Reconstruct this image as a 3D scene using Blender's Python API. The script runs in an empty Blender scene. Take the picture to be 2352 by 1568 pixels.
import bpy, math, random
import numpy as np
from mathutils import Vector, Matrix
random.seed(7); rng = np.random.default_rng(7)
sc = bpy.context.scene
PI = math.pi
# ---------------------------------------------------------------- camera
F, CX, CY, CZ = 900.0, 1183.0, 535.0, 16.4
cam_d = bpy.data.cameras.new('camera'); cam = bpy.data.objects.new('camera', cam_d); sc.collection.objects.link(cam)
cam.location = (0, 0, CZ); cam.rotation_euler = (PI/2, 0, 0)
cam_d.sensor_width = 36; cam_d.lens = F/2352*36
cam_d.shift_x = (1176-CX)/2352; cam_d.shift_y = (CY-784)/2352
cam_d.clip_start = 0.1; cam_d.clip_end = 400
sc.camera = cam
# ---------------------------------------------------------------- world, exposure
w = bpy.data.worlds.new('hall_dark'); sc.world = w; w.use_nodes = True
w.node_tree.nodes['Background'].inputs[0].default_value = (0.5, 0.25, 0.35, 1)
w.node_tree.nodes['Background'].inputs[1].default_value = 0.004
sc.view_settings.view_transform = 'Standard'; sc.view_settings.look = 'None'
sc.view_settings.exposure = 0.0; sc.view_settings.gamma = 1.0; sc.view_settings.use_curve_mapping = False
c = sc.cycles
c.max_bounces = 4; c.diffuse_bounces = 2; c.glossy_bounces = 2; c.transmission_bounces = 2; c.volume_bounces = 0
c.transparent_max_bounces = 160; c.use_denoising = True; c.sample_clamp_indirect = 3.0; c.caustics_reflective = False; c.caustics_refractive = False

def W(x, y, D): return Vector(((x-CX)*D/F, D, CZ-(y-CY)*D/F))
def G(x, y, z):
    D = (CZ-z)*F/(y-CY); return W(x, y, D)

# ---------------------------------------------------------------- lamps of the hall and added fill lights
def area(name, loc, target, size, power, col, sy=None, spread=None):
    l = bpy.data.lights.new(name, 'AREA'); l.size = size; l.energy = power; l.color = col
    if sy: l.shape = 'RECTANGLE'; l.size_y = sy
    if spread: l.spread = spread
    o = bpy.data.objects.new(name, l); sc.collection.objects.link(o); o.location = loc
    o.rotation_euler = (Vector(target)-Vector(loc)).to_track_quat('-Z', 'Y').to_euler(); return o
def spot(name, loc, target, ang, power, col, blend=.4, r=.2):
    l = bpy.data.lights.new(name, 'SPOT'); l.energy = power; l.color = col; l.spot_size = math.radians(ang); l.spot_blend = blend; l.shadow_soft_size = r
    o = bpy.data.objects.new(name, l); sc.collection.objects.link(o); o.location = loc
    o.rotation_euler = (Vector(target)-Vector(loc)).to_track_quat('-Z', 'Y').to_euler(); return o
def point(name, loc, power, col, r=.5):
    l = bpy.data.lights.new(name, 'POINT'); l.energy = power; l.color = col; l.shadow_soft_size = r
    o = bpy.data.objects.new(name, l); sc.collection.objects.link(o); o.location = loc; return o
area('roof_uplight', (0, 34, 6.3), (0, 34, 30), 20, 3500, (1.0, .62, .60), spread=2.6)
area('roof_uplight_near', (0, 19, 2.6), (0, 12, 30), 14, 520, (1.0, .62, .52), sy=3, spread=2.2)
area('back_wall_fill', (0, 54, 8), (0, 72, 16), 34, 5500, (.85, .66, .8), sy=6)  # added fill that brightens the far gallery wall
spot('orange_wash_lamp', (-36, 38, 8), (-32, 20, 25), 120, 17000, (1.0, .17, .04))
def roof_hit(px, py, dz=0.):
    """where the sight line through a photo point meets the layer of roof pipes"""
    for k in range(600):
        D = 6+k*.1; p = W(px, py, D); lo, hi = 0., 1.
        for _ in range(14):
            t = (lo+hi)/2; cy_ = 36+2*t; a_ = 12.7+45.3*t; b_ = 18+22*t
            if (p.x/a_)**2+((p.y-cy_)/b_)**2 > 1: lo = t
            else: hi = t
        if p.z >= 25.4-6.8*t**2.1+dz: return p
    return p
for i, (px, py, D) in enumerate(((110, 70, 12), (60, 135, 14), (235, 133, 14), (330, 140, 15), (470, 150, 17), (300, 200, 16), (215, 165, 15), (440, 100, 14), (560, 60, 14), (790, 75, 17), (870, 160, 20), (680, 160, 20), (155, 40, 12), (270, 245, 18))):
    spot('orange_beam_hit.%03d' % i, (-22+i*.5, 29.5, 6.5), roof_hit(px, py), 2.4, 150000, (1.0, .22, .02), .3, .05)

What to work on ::
Tally how many lines of the data include the word "scene". Write the number and nothing else.

Final answer ::
2